Let’s get you caught up.

Headlines

Stories you might have missed from WIRED this week

  • Early last Friday morning, Waymo surprised everyone and announced a mid-trial settlement with Uber in its blockbuster self-driving car trade secrets lawsuit. Waymo will receive $245 million in Uber equity and the promise that Uber engineers will never use its self-driving tech in its autonomous vehicles. And with that, a chapter of self-driving history closes. The next challenge? Actually building these cars and finding the business models that will make these people money.

  • On Monday, President Trump unveiled his long-awaited $1 trillion infrastructure plan. Except it’s only $200 billion, it’s not great for small towns and cities, and might not address the country’s real infrastructure problem: fixing up our busted roads, bridges, and transit networks.

  • As the country debates that infrastructure plan, contributor Nick Stockton floats a whole new framework, one that fits into our fuel-efficient and electric age. Instead of using the a middling gas tax to fix our roads, why not charge drivers by the mile?

  • Electric cars may get all the headlines, but Jack takes some time to check back in with gas engines—and finds they’re getting much better. "The internal combustion engine might not even be middle-aged," one scientist says, thanks to innovations that keep squeezing more power out of less fuel.

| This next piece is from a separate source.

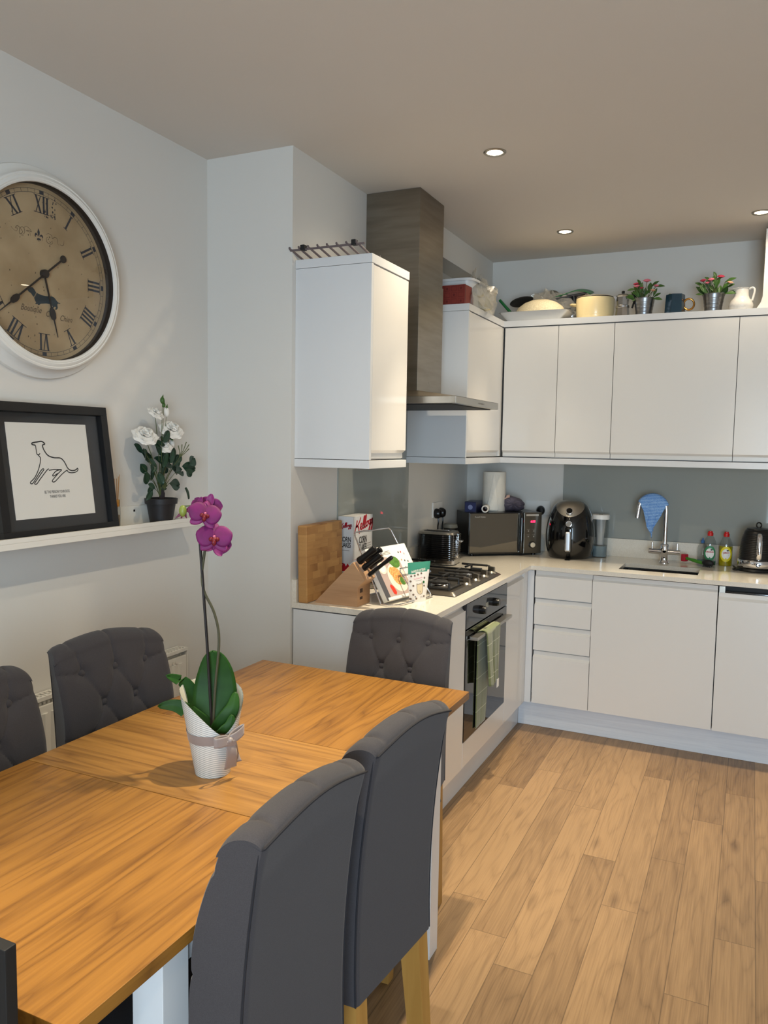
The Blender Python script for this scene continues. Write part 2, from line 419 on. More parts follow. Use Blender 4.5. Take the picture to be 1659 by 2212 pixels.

  • After launching a Roadster into space, Elon Musk took to Tesla’s quarterly earnings call to explain Model 3 production delays. Jack’s takeaway: Car production isn’t rocket science. It’s much harder.

  • Alex checks in with General Motors’ Maven car-sharing service, which expanded to Toronto this week. The operation is still small, but its real mission is teaching GM important lessons about surviving in the future, where owning a personal car could be downright uncool.

  • Flying cars—aka vertical takeoff and landing aircraft—may the hot investor item right now, with even Airbus getting in on the act. But the Federal Aircraft Administration is still skeptical, and will need to update its rules if the things ever want to get in the air. Jack reports on the state of what will surely be a lengthy negotiation.

Rescued Corvette of the Week

Four years ago, a gigantic sinkhole opened up under the National Corvette Museum in Bowling Green, Kentucky, swallowing eight classic sports cars. This week, redemption, phoenix-like and pure. The museum unveiled the last of the Corvettes to get fixed up. The 1962 Tuxedo Black has been restored to its mid-20th-century glory, and the museum is glad to have it back on solid ground.

Required Reading

News from elsewhere on the internet.

  • Uber announces it will force drivers to take 6-hour breaks between 12-hour shifts. Just one problem: Drivers often work for Lyft too, which means even drowsy ones can switch apps and drive through the loophole.
  • We already knew British vacuum-maker Dyson wanted in on the electric car market, but now it looks like it will put out a bunch of EVs. The downer: The first generation might not include solid-state battery tech.
  • CEO Dara Khosrowshahi gets real ambitious about Uber’s place in the transportation ecosystem, telling the Goldman Sachs tech conference he’d like the company to run a city’s bus systems one day.
  • The Trump administration is working to maintain an EPA loophole that allows trucks with newly rebuilt engines to legally spew 40 to 55 times the air pollution put out by other new trucks.
  • Help Pittsburghers map the autonomous vehicles in their midst. Companies testing the tech in Pennsylvania are not required to release data on their operations, and so local publication The Incline is trying to keep track of who's driving where.
In the Rearview

Essential Stories from WIRED’s canon

Here's a throwback: WIRED's 2011 look at this crazy, app-powered upstart called Uber. Quoth Travis Kalanick, seven years ago: "We don't look in the rear-view mirror much. We just keep going forward. We're faster and intelligent. If you've got something to compete, bring it—I'm not sleeping. If you're sleeping, I'm gonna kick your ass."